Hydroelectric power ‘draining Tejo river: putting ecosystems at serious risk, not to mention livelihoods’

The ‘wonders of hydroelectric power’ are coming home to roost along the Tejo river, affecting both sides of the border.

Authorities in Spain and Portugal are decrying what they describe as “a scandal”.

Hydroelectricity provider Iberdrola has been literally draining dams to produce electricity “at a moment when prices are skyrocketing”, writes Correio da Manhã.

Producers on the Portuguese side are suffering ‘serious problems’, due to dire shortages of water: crops, like corn, have suffered “falls in production”, while Spain’s government is seething – and carrying out an investigation of businesses that manage dams along not only the Tejo, but Douro and Minho as well.

ProTejo, the citizens movement fighting for Portugal’s rights when it comes to water on the Iberian Peninsula’s longest river, warns it may end up filing a complaint with the European Commission.

The issue, as always, is why is water – such a precious resource – is in the hands of big business.

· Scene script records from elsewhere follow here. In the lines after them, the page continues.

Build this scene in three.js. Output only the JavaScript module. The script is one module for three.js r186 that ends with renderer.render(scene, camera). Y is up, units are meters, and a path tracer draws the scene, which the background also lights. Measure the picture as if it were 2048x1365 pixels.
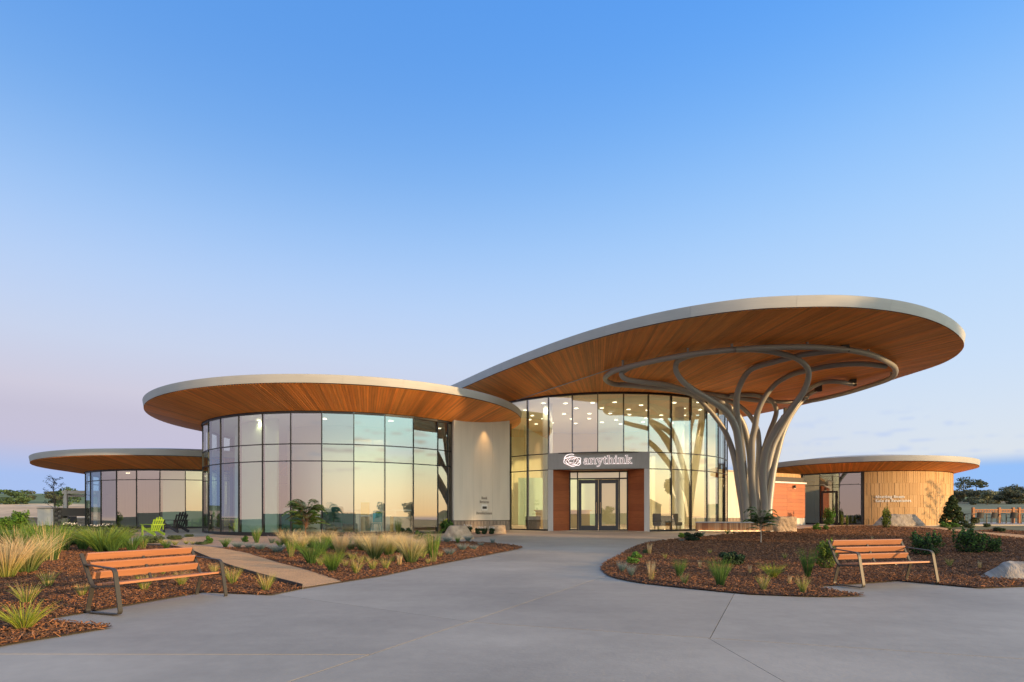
import * as THREE from 'three';
import { mergeGeometries as joined } from 'three/addons/utils/BufferGeometryUtils.js';
import { RoundedBoxGeometry } from 'three/addons/geometries/RoundedBoxGeometry.js';
import { ConvexGeometry } from 'three/addons/geometries/ConvexGeometry.js';
import { TextGeometry } from 'three/addons/geometries/TextGeometry.js';
import { FontLoader } from 'three/addons/loaders/FontLoader.js';

// ---------------------------------------------------------------- camera, sky, sun, exposure
const scene = new THREE.Scene();
const camera = new THREE.PerspectiveCamera(2 * Math.atan(1035 / 1200) * 180 / Math.PI, 2048 / 2070, 0.1, 4000);
camera.position.set(0, 1.5, 0);
camera.lookAt(0, 1.5, -10);
camera.setViewOffset(2048, 2070, 0, 0, 2048, 1365);   // a level shift lens: the horizon lies low in the frame
const SUN_AZ = new THREE.Vector2(0.85, 0.53).normalize(), SUN_EL = 7.5 * Math.PI / 180;
const sunDir = new THREE.Vector3(SUN_AZ.x * Math.cos(SUN_EL), Math.sin(SUN_EL), SUN_AZ.y * Math.cos(SUN_EL));
const sun = new THREE.DirectionalLight(new THREE.Color().setRGB(1, 0.64, 0.3), 5);
sun.position.copy(sunDir).multiplyScalar(90).add(new THREE.Vector3(0, 0, -30));
sun.target.position.set(0, 0, -30);
sun.castShadow = true; sun.shadow.radius = 1.6; sun.shadow.mapSize.set(4096, 4096);
Object.assign(sun.shadow.camera, { left: -60, right: 60, top: 40, bottom: -40, near: 1, far: 220 });
sun.name = 'sun'; scene.add(sun, sun.target);
const EXPOSURE = 1.25;

let seed = 7;
const rnd = () => { seed = (seed + 0x6d2b79f5) | 0; let t = Math.imul(seed ^ (seed >>> 15), 1 | seed); t = (t + Math.imul(t ^ (t >>> 7), 61 | t)) ^ t; return ((t ^ (t >>> 14)) >>> 0) / 4294967296; };
const rr = (a, b) => a + (b - a) * rnd();
const clamp = (x, a = 0, b = 1) => Math.min(b, Math.max(a, x));
const lerp = (a, b, t) => a + (b - a) * t;
const sstep = (a, b, x) => { const t = clamp((x - a) / (b - a)); return t * t * (3 - 2 * t); };
const hash2 = (x, y, s) => { let h = Math.imul(x, 374761393) + Math.imul(y, 668265263) + Math.imul(s, 974634777); h = Math.imul(h ^ (h >>> 13), 1274126177); return ((h ^ (h >>> 16)) >>> 0) / 4294967296; };
const mod = (a, n) => ((a % n) + n) % n;
function vnoise(x, y, px, py, s) {            // value noise that repeats after px, py
  const ix = Math.floor(x), iy = Math.floor(y), fx = x - ix, fy = y - iy, u = fx * fx * (3 - 2 * fx), v = fy * fy * (3 - 2 * fy);
  const h = (a, b) => hash2(mod(a, px), mod(b, py), s);
  return lerp(lerp(h(ix, iy), h(ix + 1, iy), u), lerp(h(ix, iy + 1), h(ix + 1, iy + 1), u), v);
}
function fbm(u, v, fx, fy, oct, s) {          // u, v in 0..1
  let a = 0.5, sum = 0, tot = 0;
  for (let o = 0; o < oct; o++) { sum += a * vnoise(u * fx, v * fy, fx, fy, s + o); tot += a; a *= 0.55; fx *= 2; fy *= 2; }
  return sum / tot;
}

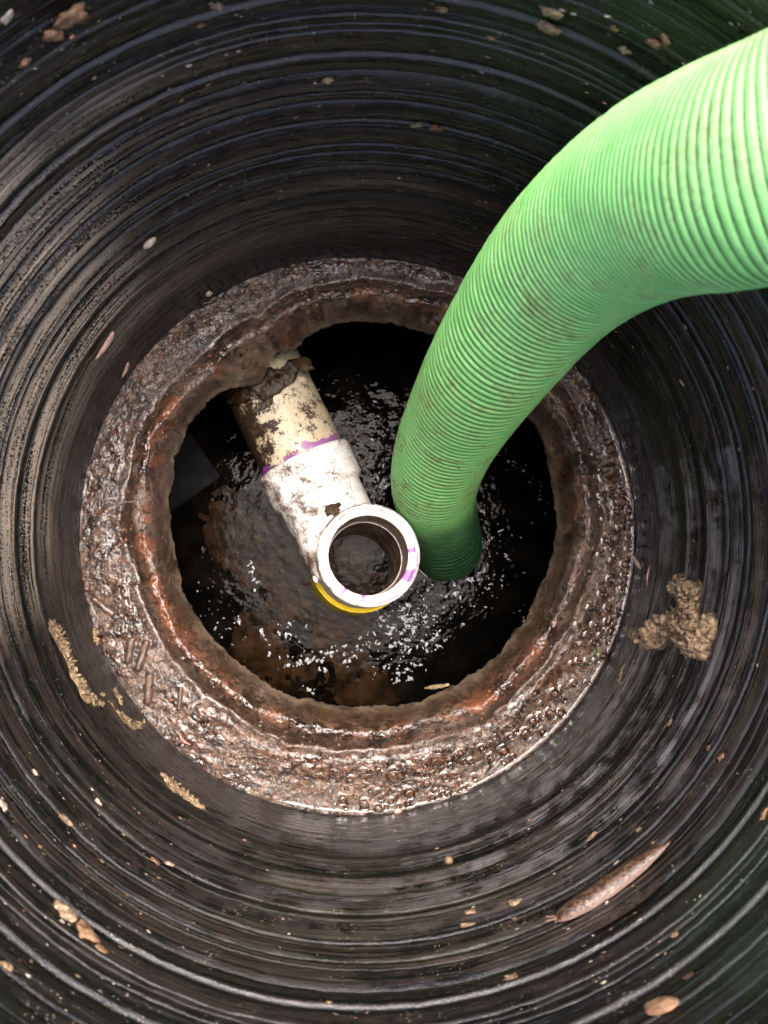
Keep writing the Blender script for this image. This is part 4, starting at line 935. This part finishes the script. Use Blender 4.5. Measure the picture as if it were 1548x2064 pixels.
twig(on_led(362, 1476, 0.003), on_led(384, 1500, 0.003), 0.0016, 'worm', 'short pink worm in the grit at the lower left of the collar', M['worm'], 'worm', 0.0025, 24, 10, (0.4, 0.5))
crumb(422, 1530, 0.0048, M['pink'], 'brown grub in the grit at the lower left edge of the collar', 'grub', 'grub', (1.1, 0.5, 0.5), -0.7, ground=on_led(422, 1530, 0.002), amp=0.1)

# ------------------------------------------------------------------ ground round the top of the riser
GZ = 0.462
rr = np.concatenate([np.linspace(R0+0.026, 0.8, 14), np.geomspace(0.9, 300, 16)]); th3 = np.linspace(0, 2*math.pi, 140, endpoint=False)
TG, RG = np.meshgrid(th3, rr, indexing='ij'); PG3 = np.stack([RG*np.cos(TG), RG*np.sin(TG), 0*RG], -1)
PG3[..., 2] = GZ + 0.014*fbm(PG3, 7, 4, 601)*sstep(R0+0.02, 0.5, RG)
grid_obj('ground', PG3, M['soil'], wu=True, kind='structure')
VV, FF = [], []; kk = 0
for _ in range(9000):
    r_ = 0.37+1.9*rng.random()**1.3; a_ = rng.random()*2*math.pi; x_, y_ = r_*math.cos(a_), r_*math.sin(a_)
    if x_ > 0 and np.min(np.hypot(CP[::20, 0]-x_, CP[::20, 1]-y_)) < 0.06: continue
    hgt_ = 0.03+0.05*rng.random(); yaw = rng.random()*6.28; ln = 0.02*rng.random(); wx, wy = math.cos(yaw)*0.0016, math.sin(yaw)*0.0016
    lx, ly = -math.sin(yaw)*ln, math.cos(yaw)*ln
    VV.append(np.array([[x_-wx, y_-wy, GZ-0.008], [x_+wx, y_+wy, GZ-0.008], [x_+wx*.7+lx*.4, y_+wy*.7+ly*.4, GZ+hgt_*.6], [x_-wx*.7+lx*.4, y_-wy*.7+ly*.4, GZ+hgt_*.6], [x_+lx, y_+ly, GZ+hgt_], [x_+lx+wx*.1, y_+ly+wy*.1, GZ+hgt_]]))
    FF.append(np.array([[0, 1, 2, 3], [3, 2, 5, 4]])+kk); kk += 6
put(bpy.data.objects.new('lawn_grass', mesh_np('lawn_grass', np.concatenate(VV), np.concatenate(FF), M['grass'])), kind='stuff', label='short green grass around the top of the riser')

Tussles already exist between the two countries’ governments: adding hydroelectricity providers into the mix makes everything a great deal worse.

Iberdrola, for its part, claims it has done everything “in contact with the competent authorities”.

But municipalities affected (those in Abrantes, Mação, Vila Nova da Barquinha and Vila Velha de Rodão) say the situation has become desperate: it’s time for everyone to get round the table to re discuss daily flow allowances.

Luís Damas, president of the association of agricultural producers in Abrantes, Constância, Sardoal and Mação, explains that water flow from Spain the last fortnight has been “a disgrace…” to the point that farmers along the Tejo borders are losing crops.

ProTejo’s Paulo Constantino says the group is meeting in Abrantes shortly to discuss the problems and “ponder advancing with a complaint to the European Commission”.

Image: farmer José Bento explains how production in terms of corn has fallen by 50% this year.